* [SET EXERCISE]: Please quote exactly the opening lines of the data, from the first line to the one where "ground level outside" appears.

* [STORED DATA]:
------------------------------------------------------------------------
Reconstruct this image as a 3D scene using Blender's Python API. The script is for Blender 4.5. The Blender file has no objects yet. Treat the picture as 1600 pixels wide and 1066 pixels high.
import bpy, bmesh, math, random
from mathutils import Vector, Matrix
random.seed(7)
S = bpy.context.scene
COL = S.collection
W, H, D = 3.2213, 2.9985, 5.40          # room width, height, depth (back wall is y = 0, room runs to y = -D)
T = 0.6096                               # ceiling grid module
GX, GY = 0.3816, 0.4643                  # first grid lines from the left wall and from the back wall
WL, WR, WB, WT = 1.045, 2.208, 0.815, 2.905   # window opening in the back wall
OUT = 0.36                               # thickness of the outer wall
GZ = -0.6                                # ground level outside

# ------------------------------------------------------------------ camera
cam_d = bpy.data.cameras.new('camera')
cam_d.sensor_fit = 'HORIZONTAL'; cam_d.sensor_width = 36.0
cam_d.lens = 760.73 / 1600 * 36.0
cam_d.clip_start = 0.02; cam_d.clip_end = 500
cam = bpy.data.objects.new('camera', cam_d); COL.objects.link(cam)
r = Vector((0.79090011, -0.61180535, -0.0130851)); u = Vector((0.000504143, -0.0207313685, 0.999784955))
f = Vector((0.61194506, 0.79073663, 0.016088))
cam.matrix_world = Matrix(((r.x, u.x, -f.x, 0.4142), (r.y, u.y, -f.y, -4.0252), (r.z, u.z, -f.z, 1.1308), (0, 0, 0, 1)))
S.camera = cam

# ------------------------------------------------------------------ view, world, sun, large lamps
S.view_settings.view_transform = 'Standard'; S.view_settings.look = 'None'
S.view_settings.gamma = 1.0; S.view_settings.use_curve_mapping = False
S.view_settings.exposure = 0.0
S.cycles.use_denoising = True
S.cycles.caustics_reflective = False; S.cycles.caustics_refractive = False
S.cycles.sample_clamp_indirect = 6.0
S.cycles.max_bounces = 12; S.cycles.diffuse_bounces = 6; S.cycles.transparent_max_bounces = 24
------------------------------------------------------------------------
* [OUTPUT]:
Reconstruct this image as a 3D scene using Blender's Python API. The script is for Blender 4.5. The Blender file has no objects yet. Treat the picture as 1600 pixels wide and 1066 pixels high.
import bpy, bmesh, math, random
from mathutils import Vector, Matrix
random.seed(7)
S = bpy.context.scene
COL = S.collection
W, H, D = 3.2213, 2.9985, 5.40          # room width, height, depth (back wall is y = 0, room runs to y = -D)
T = 0.6096                               # ceiling grid module
GX, GY = 0.3816, 0.4643                  # first grid lines from the left wall and from the back wall
WL, WR, WB, WT = 1.045, 2.208, 0.815, 2.905   # window opening in the back wall
OUT = 0.36                               # thickness of the outer wall
GZ = -0.6                                # ground level outside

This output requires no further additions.